Yüklenicinin istinaf başvurusu üzerine dosyayı inceleyen Bölge İdare Mahkemesi (BİM) ise, kararı esastan değil, yetki yönünden ele almıştır. BİM, davalı şirketin bir belediye iktisadi teşekkülü olduğunu vurgulamıştır. 4735 sayılı Kamu İhale Sözleşmeleri Kanunu'nun 26. maddesine göre, ihaleyi yapan idarenin "belediyeler ile bunlara bağlı birlik, müessese ve işletmeler" olması halinde, yasaklama kararını verme yetkisinin Çevre, Şehircilik ve İklim Değişikliği Bakanlığı'na ait olduğunu belirtmiştir. Belediye iştirakinin bu kapsamda değerlendirilmesi gerektiğine ve kendi başına yasaklama kararı alamayacağına hükmederek, İlk Derece Mahkemesi kararını kaldırmış ve işlemi yetki yönünden iptal etmiştir.

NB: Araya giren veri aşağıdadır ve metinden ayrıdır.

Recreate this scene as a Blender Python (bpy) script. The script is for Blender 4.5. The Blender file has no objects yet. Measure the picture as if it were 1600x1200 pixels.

Danıştay'ın Onama Gerekçesi: Kanundaki Boşluk ve Vesayet Yetkisi

Danıştay, davalı iştirakin temyiz talebini reddederek BİM'in iptal kararını onamıştır. Danıştay kararında, 4735 sayılı Kanun'un 26. maddesinde yasaklama kararı verecek makamlar sayılırken "belediyelere ait işletme ve müesseselerin" sayılmasına rağmen "şirketlerin" sayılmamasının, kanun koyucunun bu şirketlere ayrı bir yetki tanıdığı anlamına gelmediği vurgulanmıştır. Bu durumun "bilinçsiz bir boşluk" olduğu ve kanunun gerekçesinde belirtilen "anayasal vesayet yetkisi" ve "yasaklama kararlarının ülke çapında geçerli olması" ilkeleri gereği, belediye iştiraklerini de Bakanlık yetkisine tabi kılmanın kanunun amacına uygun olduğu belirtilmiştir.

Analizin Sonucu

  1. Bu karar (Analiz 1'deki kararla birlikte), belediye iştiraklerinin (A.Ş., iktisadi teşekkül vb.) 4735 sayılı Kanun uyarınca ihalelerden yasaklama kararı verme yetkisine sahip olmadığını kesinleştirmiştir.
  2. Belediye şirketleri, 4734 sayılı Kanun kapsamında ihale yapsalar da, sözleşme aşamasındaki bir yasaklama işlemi için yetkili makam değildirler.
  3. Yetkili makam, 4735 sayılı Kanun'un 26. maddesi uyarınca Çevre, Şehircilik ve İklim Değişikliği Bakanlığı'dır.
  4. Belediye iştiraklerinin doğrudan tesis ettiği yasaklama kararları, esastan ne kadar haklı olursa olsun (yüklenicinin kusurlu olması gibi), yetki unsuru yönünden hukuka aykırı olacak ve iptal edilecektir.